Infrastructure grant applications have a spring deadline, with the deadline for other types of projects coming in the fall. Smith-Derwort encouraged those interested to review selection criteria and scoring rubrics at the program’s website, www.cdbgsc.com. 

All CDBG projects required a 10% match of the total request, which she said could come from any source. It could be the U.S. Department of Agriculture funds, U.S. Economic Development Administration, Transportation Alternatives Program, SC Rural Infrastructural Authority, SC Department of Parks, Recreation & Tourism or private funds. 

“As long as it doesn’t come from the South Carolina Department of Commerce, you can use it as a match,” she said.

SC Rural Infrastructure Authority programs 
South Carolina’s State Revolving Fund Program, jointly administered by the SC Department of Health and Environmental Control and the SC Rural Infrastructure Authority, provides loans for building or repairing drinking water, wastewater and stormwater systems. Its benefits include below-market interest rates, fixed-rate financing and low closing costs. 

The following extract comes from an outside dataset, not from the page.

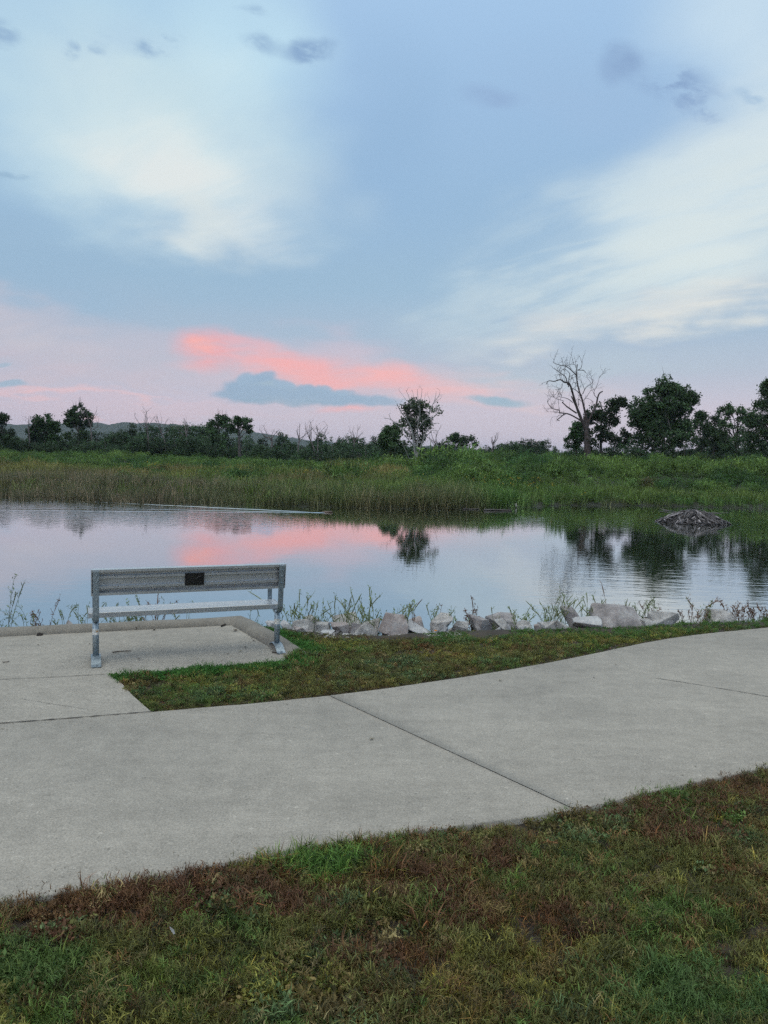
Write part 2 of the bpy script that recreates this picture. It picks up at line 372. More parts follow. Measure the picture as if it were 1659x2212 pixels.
def concrete(name, k=1.0):
    m, t, bs, out = new_mat(name)
    g = N('ShaderNodeNewGeometry', t)
    big = N('ShaderNodeTexNoise', t, i={'Scale': 1.1, 'Detail': 6, 'Roughness': .6}); LK(g.outputs['Position'], big.inputs['Vector'], t)
    mid = N('ShaderNodeTexNoise', t, i={'Scale': 9, 'Detail': 6, 'Roughness': .65}); LK(g.outputs['Position'], mid.inputs['Vector'], t)
    fin = N('ShaderNodeTexNoise', t, i={'Scale': 95, 'Detail': 5, 'Roughness': .85}); LK(g.outputs['Position'], fin.inputs['Vector'], t)
    vor = N('ShaderNodeTexVoronoi', t, i={'Scale': 95}); LK(g.outputs['Position'], vor.inputs['Vector'], t)
    rp = N('ShaderNodeValToRGB', t); LK(big.outputs[0], rp.inputs[0], t)
    e = rp.color_ramp.elements; e[0].position = .3; e[0].color = (.268*k, .252*k, .222*k, 1); e[1].position = .7; e[1].color = (.338*k, .316*k, .276*k, 1)
    def mul(c, f, lo, hi, a, b):
        r = N('ShaderNodeMapRange', t, i={'From Min': lo, 'From Max': hi, 'To Min': a, 'To Max': b}); LK(f, r.inputs[0], t)
        s = N('ShaderNodeVectorMath', t, operation='SCALE'); LK(c, s.inputs[0], t); LK(r.outputs[0], s.inputs['Scale'], t); return s.outputs[0]
    c = mul(rp.outputs[0], mid.outputs[0], .3, .7, .88, 1.1)
    c = mul(c, fin.outputs[0], .32, .68, .55, 1.42)
    mp_ = N('ShaderNodeMapping', t, i={'Scale': (.5, 2.4, 1), 'Rotation': (0, 0, R(-18))}); LK(g.outputs['Position'], mp_.inputs[0], t)
    st = N('ShaderNodeTexNoise', t, i={'Scale': 2.2, 'Detail': 7, 'Roughness': .7}); LK(mp_.outputs[0], st.inputs['Vector'], t)
    c = mul(c, st.outputs[0], .36, .66, .93, 1.05)
    bl = N('ShaderNodeTexNoise', t, i={'Scale': 3.1, 'Detail': 6, 'Roughness': .7}); LK(g.outputs['Position'], bl.inputs['Vector'], t)
    c = mul(c, bl.outputs[0], .60, .72, 1.0, 1.09)
    c = mul(c, bl.outputs[0], .28, .40, .88, 1.0)
    c = mul(c, vor.outputs['Distance'], 0, .25, .8, 1.02)
    wr = N('ShaderNodeTexNoise', t, i={'Scale': 34, 'Detail': 4, 'Roughness': .7}); LK(g.outputs['Position'], wr.inputs['Vector'], t)
    c = mul(c, wr.outputs[0], .35, .65, .92, 1.07)
    # a few pale scuffs and dark specks
    sp_ = N('ShaderNodeTexNoise', t, i={'Scale': 26, 'Detail': 2}); LK(g.outputs['Position'], sp_.inputs['Vector'], t)
    c = mul(c, sp_.outputs[0], .66, .74, 1.0, 1.3)
    c = mul(c, sp_.outputs[0], .26, .32, .72, 1.0)
    LK(c, bs.inputs['Base Color'], t); bs.inputs['Roughness'].default_value = .88; bs.inputs['Specular IOR Level'].default_value = .3
    ad_ = N('ShaderNodeMath', t, operation='ADD'); LK(fin.outputs[0], ad_.inputs[0], t); LK(mid.outputs[0], ad_.inputs[1], t)
    bp = N('ShaderNodeBump', t, i={'Strength': .35, 'Distance': .004}); LK(ad_.outputs[0], bp.inputs['Height'], t); LK(bp.outputs[0], bs.inputs['Normal'], t)
    return m
M_conc = concrete('path_concrete', 1.0); M_curb = concrete('curb_concrete', .66)

# ------------------------------------------------------------------ terrain
PATH_NEAR = [P(*p) for p in [(0,1945),(150,1925),(400,1880),(620,1835),(900,1795),(1240,1748),(1400,1710),(1659,1655),(2100,1548)]]
PATH_FAR = [P(*p) for p in [(0,1562),(330,1537),(700,1503),(1000,1462),(1215,1425),(1450,1378),(1659,1355)]]
def ext(pts, d0, d1):
    a = np.array(pts[0])-np.array(pts[1]); b = np.array(pts[-1])-np.array(pts[-2])
    a /= np.linalg.norm(a); b /= np.linalg.norm(b)
    return [tuple(np.array(pts[0])+a*k*.6) for k in range(int(d0/.6), 0, -1)]+list(pts)+[tuple(np.array(pts[-1])+b*k*.8) for k in range(1, int(d1/.8)+1)]
PATH_NEAR = ext(PATH_NEAR, 6, 9)
PATH_FAR = ext(PATH_FAR, 7, 12)
def smooth_line(pts, n=12):
    pts = [np.array(p, float) for p in pts]; out = []
    for i in range(len(pts)-1):
        p0 = pts[max(i-1, 0)]; p1 = pts[i]; p2 = pts[i+1]; p3 = pts[min(i+2, len(pts)-1)]
        for k in range(n):
            t = k/n; out.append(.5*((2*p1)+(p2-p0)*t+(2*p0-5*p1+4*p2-p3)*t*t+(3*p1-p0-3*p2+p3)*t**3))
    out.append(pts[-1]); return np.array(out)
NEAR = smooth_line(PATH_NEAR); FAR = smooth_line(PATH_FAR)
def crest_y(x):                            # top edge of the near bank
    cx = [-12, -4, -1.6, 0, .9, 2.4, 4.6, 9, 14]; o = H/1.65
    cy = [4.1, 7.2, 8.1, 7.75, 8.1, 8.4, 9.1, 11, 13]
    return np.interp(x, cx, cy)
SHX, SHY = [], []
for p in [(-300,1066),(0,1075),(200,1083),(400,1088),(700,1095),(900,1100),(1100,1100),(1200,1092),(1400,1092),(1659,1100),(1900,1104)]:
    q = P(*p, WZ); SHX.append(q[0]); SHY.append(q[1])
SHX = [-90]+SHX+[90]; SHY = [SHY[0]+6]+SHY+[SHY[-1]-4]
def shore_y(x): return np.interp(x, SHX, SHY)+(fbm(x, x*0, 3.0, 5)-.5)*1.2
def ground_z(x, y):
    x = np.asarray(x, float); y = np.asarray(y, float)
    c = crest_y(x); s = y-c
    near = np.where(s < 0, -.035, -.035-.36*np.clip(s, 0, 2.6)-.25*np.clip(s-2.6, 0, 4))
    t = y-shore_y(x)-3.2*np.clip((-x-5)/3, 0, 1)
    rise = WZ+.35*np.clip(t, -4, .7)+np.clip(t-.7, 0, 8)*.035+np.clip(t-8.7, 0, 30)*.018
    rb = np.clip((x-3)/9, 0, 1)*np.clip((t-4.5)/9.5, 0, 1)*1.16
    rl = np.clip((-x-8)/16, 0, 1)*np.clip((t-14)/22, 0, 1)*.50
    far = rise+rb+rl+(fbm(x, y, 6, 9)-.5)*.35*np.clip(t/6, 0, 1)+(fbm(x, y, 3.4, 19, 2)-.5)*1.3*np.clip((x-2)/6, 0, 1)*np.clip((t-7)/5, 0, 1)*np.clip((70-y)/10, 0, 1)
    far = np.where(y > 130, lerp(far, 1.2, np.clip((y-130)/60, 0, 1)), far)
    z = np.where(y < (c+shore_y(x))/2, near, far)
    return np.where(y < 22, near, z)
xs = np.concatenate([-np.geomspace(2600, 8.2, 46), np.arange(-8, 8.01, .16), np.geomspace(8.3, 2600, 60)])
ys = np.concatenate([-np.geomspace(400, 1.3, 14), np.arange(-1, 6.4, .4), np.arange(6.4, 13, .12), np.arange(13.5, 30, 1.5), np.arange(30, 48, .6), np.geomspace(49, 4200, 60)])
X, Y = np.meshgrid(xs, ys); Z = ground_z(X, Y)
Z = Z+np.where((Y > crest_y(X)-.3) & (Y < 14), (fbm(X, Y, .35, 3)-.5)*.10, 0)
Z = np.where(Y < crest_y(X)-.3, Z+(fbm(X, Y, .5, 3)-.5)*.012, Z)
nx, ny = len(xs), len(ys); idx = np.arange(nx*ny).reshape(ny, nx)
Q = np.stack([idx[:-1, :-1], idx[:-1, 1:], idx[1:, 1:], idx[1:, :-1]], -1).reshape(-1, 4)
# soil near us, grassy green-brown far away
m, t, bs, out = new_mat('earth')
g = N('ShaderNodeNewGeometry', t); n1 = N('ShaderNodeTexNoise', t, i={'Scale': 2.2, 'Detail': 9, 'Roughness': .65}); LK(g.outputs['Position'], n1.inputs['Vector'], t)
rp = N('ShaderNodeValToRGB', t); LK(n1.outputs[0], rp.inputs[0], t)
for k, (p, c) in enumerate([(.3, (.020, .016, .012)), (.7, (.065, .052, .038))]): rp.color_ramp.elements[k].position = p; rp.color_ramp.elements[k].color = (*c, 1)
rp2 = N('ShaderNodeValToRGB', t); LK(n1.outputs[0], rp2.inputs[0], t)
for k, (p, c) in enumerate([(.3, (.012, .016, .009)), (.7, (.026, .032, .016))]): rp2.color_ramp.elements[k].position = p; rp2.color_ramp.elements[k].color = (*c, 1)
sx = N('ShaderNodeSeparateXYZ', t); LK(g.outputs['Position'], sx.inputs[0], t)
mr = N('ShaderNodeMapRange', t, i={'From Min': 26, 'From Max': 29}); LK(sx.outputs[1], mr.inputs[0], t)
mx = N('ShaderNodeMix', t, data_type='RGBA'); LK(mr.outputs[0], mx.inputs[0], t); LK(rp.outputs[0], mx.inputs[6], t); LK(rp2.outputs[0], mx.inputs[7], t)
LK(mx.outputs[2], bs.inputs['Base Color'], t); bs.inputs['Roughness'].default_value = .95
n3 = N('ShaderNodeTexNoise', t, i={'Scale': 60, 'Detail': 6}); LK(g.outputs['Position'], n3.inputs['Vector'], t)
bp = N('ShaderNodeBump', t, i={'Strength': .7, 'Distance': .02}); LK(n3.outputs[0], bp.inputs['Height'], t); LK(bp.outputs[0], bs.inputs['Normal'], t)
M_earth = m
link('ground', np_mesh('ground', np.stack([X, Y, Z], -1).reshape(-1, 3), Q, smooth=True), M_earth, kind='structure')

# ------------------------------------------------------------------ water
m, t, bs, out = new_mat('pond_water')
g = N('ShaderNodeNewGeometry', t); pos = g.outputs['Position']
def wnoise(sx_, sy_, rot, det, off=0):
    mp = N('ShaderNodeMapping', t, i={'Scale': (sx_, sy_, 1), 'Rotation': (0, 0, R(rot)), 'Location': (off, off, 0)}); LK(pos, mp.inputs[0], t)
    n = N('ShaderNodeTexNoise', t, i={'Scale': 1, 'Detail': det, 'Roughness': .5}); LK(mp.outputs[0], n.inputs['Vector'], t); return n.outputs[0]
def mth(op, a, b=None, clamp=False):
    n = N('ShaderNodeMath', t, operation=op, use_clamp=clamp)
    for k, v in enumerate((a, b)):
        if v is None: continue
        if isinstance(v, (int, float)): n.inputs[k].default_value = v
        else: LK(v, n.inputs[k], t)
    return n.outputs[0]
def smst(v, a, b, lo=0., hi=1.):
    n = N('ShaderNodeMapRange', t, interpolation_type='SMOOTHSTEP', i={'From Min': a, 'From Max': b, 'To Min': lo, 'To Max': hi}); LK(v, n.inputs[0], t); return n.outputs[0]
calm = smst(wnoise(.05, .09, 10, 3, 4.3), .4, .62, .30, 1.0)              # breeze patches
sxx = N('ShaderNodeSeparateXYZ', t); LK(pos, sxx.inputs[0], t)
side = smst(sxx.outputs[0], -3., 6., .35, 1.0)
r1 = wnoise(1.1, 3.4, 4, 3); r2 = wnoise(3.6, 9.5, -6, 3, 2.2)
hgt = mth('ADD', mth('MULTIPLY', r1, .0050), mth('MULTIPLY', r2, .0022))
hgt = mth('MULTIPLY', mth('MULTIPLY', hgt, calm), side)
r3 = wnoise(2.2, 8, 3, 2, 9.1); lf_ = mth('MULTIPLY', smst(sxx.outputs[0], 0., -8.), smst(sxx.outputs[1], 22., 30.))
hgt = mth('ADD', hgt, mth('MULTIPLY', mth('MULTIPLY', r3, lf_), .011))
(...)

RIA also handles basic infrastructure and economic infrastructure grants, which currently have $30 million available in two rounds of competitive funding each year. For basic infrastructure, this program focuses on projects that create regional solutions, addressing problems like consent orders and unsatisfactory ratings. Economic infrastructure funding, meanwhile, focuses on projects that can create jobs or build system capacity to support economic development. The application deadlines come in September and March, with the next deadline coming March 14, 2022.

SC RIA Senior Program Manager Liz Rosinksi noted that between the grants and loans in the 2021 fiscal year, the RIA programs provided $77 million for 65 projects statewide. 

“We’re pretty proud of that widespread impact,” she said. 

Case studies of projects can be found online

Town of Carlisle case study 
Angela Kirkpatrick, community development planner for the Catawba Regional Council of Governments, provided an explanation of multiple funding sources working together in the Town of Carlisle. The town asked for help upgrading its failing pump stations. This led to CDBG funds contributing to engineering costs and some construction costs while the SC RIA also helped with construction costs. Union County helped with environmental review and administrative costs, while the City of Union helped with cost estimates and construction oversight. 

Carlisle soon faced another problem: the closure of a textile plant that had for decades provided wastewater services at no cost for the less than 300 wastewater users in the town. The collaborative effort to find solutions led to Union County hiring an engineer for a wastewater feasibility study. Instead of building a new plant, the town worked on a new sewage line to connect to the City of Union, with help from the CDBG, RIA and State Revolving Fund. 

 “You really have to be flexible, you have to persevere and just work with everybody,” Kirkpatrick said.